Repeat word for word the opening stretch of the entries, from the first line through the line containing "SC.camera = cam".

● ● ●

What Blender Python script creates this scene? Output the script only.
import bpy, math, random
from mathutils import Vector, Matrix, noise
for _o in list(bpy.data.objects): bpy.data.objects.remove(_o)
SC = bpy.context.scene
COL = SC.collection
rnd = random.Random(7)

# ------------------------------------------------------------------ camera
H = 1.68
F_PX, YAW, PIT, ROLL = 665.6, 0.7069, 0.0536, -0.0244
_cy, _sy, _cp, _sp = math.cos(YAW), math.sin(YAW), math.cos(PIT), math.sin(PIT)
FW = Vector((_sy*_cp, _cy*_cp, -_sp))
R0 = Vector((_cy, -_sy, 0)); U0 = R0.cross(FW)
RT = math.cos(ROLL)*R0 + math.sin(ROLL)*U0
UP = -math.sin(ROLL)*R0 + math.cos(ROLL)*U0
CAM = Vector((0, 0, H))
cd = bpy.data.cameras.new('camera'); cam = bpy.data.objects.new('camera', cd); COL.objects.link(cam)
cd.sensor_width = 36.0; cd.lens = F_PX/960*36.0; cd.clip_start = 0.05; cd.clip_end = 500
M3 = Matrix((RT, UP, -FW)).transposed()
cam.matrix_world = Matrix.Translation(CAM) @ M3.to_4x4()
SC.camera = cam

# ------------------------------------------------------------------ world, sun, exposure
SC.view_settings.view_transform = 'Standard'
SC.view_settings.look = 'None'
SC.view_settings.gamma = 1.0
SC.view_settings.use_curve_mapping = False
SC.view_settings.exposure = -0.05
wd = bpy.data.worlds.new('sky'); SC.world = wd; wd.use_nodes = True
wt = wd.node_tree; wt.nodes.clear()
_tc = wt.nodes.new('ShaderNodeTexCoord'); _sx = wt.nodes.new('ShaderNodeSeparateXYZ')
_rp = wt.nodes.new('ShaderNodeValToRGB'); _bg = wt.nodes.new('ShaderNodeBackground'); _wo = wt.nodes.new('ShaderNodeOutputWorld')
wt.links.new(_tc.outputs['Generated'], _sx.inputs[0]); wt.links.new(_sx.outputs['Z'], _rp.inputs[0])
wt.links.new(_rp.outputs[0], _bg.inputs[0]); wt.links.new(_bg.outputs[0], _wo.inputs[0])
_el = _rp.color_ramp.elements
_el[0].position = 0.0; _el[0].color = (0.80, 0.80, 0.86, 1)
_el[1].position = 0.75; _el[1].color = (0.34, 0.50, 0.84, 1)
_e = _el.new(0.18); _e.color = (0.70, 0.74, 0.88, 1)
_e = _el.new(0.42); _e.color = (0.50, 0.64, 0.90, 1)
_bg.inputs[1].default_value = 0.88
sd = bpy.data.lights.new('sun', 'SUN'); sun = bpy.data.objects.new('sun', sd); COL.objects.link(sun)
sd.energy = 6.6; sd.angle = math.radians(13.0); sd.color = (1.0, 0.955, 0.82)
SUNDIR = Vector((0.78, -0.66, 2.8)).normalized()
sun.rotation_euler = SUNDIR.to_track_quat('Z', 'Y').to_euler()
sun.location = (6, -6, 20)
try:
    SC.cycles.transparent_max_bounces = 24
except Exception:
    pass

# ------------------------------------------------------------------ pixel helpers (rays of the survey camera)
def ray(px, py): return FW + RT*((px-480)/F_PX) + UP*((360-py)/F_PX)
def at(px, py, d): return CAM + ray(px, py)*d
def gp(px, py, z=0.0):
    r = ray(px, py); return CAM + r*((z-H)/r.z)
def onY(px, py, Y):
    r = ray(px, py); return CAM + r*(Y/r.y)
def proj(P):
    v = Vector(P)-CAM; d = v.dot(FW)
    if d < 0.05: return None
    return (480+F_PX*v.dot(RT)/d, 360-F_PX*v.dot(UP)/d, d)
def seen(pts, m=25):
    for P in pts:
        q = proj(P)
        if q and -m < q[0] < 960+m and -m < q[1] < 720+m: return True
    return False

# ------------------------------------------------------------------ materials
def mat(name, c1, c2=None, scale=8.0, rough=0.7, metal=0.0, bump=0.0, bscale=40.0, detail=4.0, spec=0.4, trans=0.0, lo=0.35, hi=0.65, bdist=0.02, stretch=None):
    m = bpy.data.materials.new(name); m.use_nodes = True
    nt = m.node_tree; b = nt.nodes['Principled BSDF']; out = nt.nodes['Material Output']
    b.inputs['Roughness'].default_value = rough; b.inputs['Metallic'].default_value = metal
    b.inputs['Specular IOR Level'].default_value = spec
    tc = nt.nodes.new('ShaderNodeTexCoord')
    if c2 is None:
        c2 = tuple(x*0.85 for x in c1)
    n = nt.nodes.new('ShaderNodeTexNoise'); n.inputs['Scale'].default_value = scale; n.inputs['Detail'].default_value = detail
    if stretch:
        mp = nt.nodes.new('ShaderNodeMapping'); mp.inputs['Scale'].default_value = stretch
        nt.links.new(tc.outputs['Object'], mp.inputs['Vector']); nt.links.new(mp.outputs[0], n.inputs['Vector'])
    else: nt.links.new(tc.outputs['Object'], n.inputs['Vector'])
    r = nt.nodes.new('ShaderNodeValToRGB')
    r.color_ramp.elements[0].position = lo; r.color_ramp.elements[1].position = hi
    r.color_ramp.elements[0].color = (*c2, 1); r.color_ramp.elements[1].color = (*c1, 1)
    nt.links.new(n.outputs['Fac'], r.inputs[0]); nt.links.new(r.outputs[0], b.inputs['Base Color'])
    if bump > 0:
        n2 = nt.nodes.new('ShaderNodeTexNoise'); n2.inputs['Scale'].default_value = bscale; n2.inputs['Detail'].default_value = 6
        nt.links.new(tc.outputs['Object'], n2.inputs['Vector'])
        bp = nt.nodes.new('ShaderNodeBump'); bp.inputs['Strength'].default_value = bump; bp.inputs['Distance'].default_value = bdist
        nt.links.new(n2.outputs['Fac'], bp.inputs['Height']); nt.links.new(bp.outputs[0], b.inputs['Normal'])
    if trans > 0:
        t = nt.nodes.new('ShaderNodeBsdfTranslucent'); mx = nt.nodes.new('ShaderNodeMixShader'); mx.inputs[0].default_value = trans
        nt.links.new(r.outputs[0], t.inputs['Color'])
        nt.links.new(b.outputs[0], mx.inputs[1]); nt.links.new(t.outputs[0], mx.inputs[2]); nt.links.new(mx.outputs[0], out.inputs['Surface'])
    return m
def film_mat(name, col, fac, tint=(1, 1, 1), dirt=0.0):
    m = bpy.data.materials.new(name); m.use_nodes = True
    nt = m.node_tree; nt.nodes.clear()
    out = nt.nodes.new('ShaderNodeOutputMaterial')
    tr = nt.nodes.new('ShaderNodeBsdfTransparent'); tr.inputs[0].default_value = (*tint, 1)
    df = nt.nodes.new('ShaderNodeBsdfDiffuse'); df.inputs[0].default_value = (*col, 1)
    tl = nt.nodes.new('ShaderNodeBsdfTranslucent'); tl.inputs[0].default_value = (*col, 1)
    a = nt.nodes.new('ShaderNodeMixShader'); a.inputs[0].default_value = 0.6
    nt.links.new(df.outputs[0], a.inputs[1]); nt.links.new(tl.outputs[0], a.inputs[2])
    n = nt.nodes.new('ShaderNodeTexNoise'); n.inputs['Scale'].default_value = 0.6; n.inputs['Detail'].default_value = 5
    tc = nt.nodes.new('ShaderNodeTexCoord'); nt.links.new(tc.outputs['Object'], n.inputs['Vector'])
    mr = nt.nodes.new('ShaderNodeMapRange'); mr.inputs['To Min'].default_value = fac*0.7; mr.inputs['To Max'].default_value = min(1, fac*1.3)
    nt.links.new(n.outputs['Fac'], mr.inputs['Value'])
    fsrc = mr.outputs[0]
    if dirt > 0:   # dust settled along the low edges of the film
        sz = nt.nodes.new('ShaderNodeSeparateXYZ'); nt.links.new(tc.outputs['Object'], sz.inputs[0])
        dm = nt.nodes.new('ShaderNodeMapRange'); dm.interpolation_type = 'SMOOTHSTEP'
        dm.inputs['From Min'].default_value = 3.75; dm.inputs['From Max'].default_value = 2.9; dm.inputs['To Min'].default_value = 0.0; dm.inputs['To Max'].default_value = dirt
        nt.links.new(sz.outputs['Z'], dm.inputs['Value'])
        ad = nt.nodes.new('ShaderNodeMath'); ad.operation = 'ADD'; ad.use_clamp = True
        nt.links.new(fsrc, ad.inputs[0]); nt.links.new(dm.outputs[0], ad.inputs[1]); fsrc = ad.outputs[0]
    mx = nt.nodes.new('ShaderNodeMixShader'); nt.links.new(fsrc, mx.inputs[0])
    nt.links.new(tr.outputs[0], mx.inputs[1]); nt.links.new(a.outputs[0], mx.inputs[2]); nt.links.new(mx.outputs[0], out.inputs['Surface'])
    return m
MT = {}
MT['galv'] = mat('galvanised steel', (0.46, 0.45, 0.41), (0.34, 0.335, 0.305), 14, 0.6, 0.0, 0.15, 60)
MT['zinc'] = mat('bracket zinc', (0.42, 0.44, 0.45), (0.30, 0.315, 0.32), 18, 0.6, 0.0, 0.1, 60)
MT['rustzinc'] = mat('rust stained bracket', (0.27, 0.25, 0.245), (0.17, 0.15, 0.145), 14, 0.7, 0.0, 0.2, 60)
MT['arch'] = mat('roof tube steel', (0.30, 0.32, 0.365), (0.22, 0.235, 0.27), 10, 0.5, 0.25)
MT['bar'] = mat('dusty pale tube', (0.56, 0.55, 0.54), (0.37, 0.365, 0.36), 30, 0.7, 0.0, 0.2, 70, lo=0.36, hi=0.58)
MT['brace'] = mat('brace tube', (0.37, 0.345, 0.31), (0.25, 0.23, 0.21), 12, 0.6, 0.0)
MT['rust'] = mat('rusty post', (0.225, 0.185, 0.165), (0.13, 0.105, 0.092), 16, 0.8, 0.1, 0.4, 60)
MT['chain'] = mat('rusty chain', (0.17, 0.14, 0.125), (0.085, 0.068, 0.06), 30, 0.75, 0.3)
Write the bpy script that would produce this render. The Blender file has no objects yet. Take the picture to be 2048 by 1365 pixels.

● ● ●

Solution:
What Blender Python script creates this scene? Output the script only.
import bpy, math, random
from mathutils import Vector, Matrix, noise
for _o in list(bpy.data.objects): bpy.data.objects.remove(_o)
SC = bpy.context.scene
COL = SC.collection
rnd = random.Random(7)

# ------------------------------------------------------------------ camera
H = 1.68
F_PX, YAW, PIT, ROLL = 665.6, 0.7069, 0.0536, -0.0244
_cy, _sy, _cp, _sp = math.cos(YAW), math.sin(YAW), math.cos(PIT), math.sin(PIT)
FW = Vector((_sy*_cp, _cy*_cp, -_sp))
R0 = Vector((_cy, -_sy, 0)); U0 = R0.cross(FW)
RT = math.cos(ROLL)*R0 + math.sin(ROLL)*U0
UP = -math.sin(ROLL)*R0 + math.cos(ROLL)*U0
CAM = Vector((0, 0, H))
cd = bpy.data.cameras.new('camera'); cam = bpy.data.objects.new('camera', cd); COL.objects.link(cam)
cd.sensor_width = 36.0; cd.lens = F_PX/960*36.0; cd.clip_start = 0.05; cd.clip_end = 500
M3 = Matrix((RT, UP, -FW)).transposed()
cam.matrix_world = Matrix.Translation(CAM) @ M3.to_4x4()
SC.camera = cam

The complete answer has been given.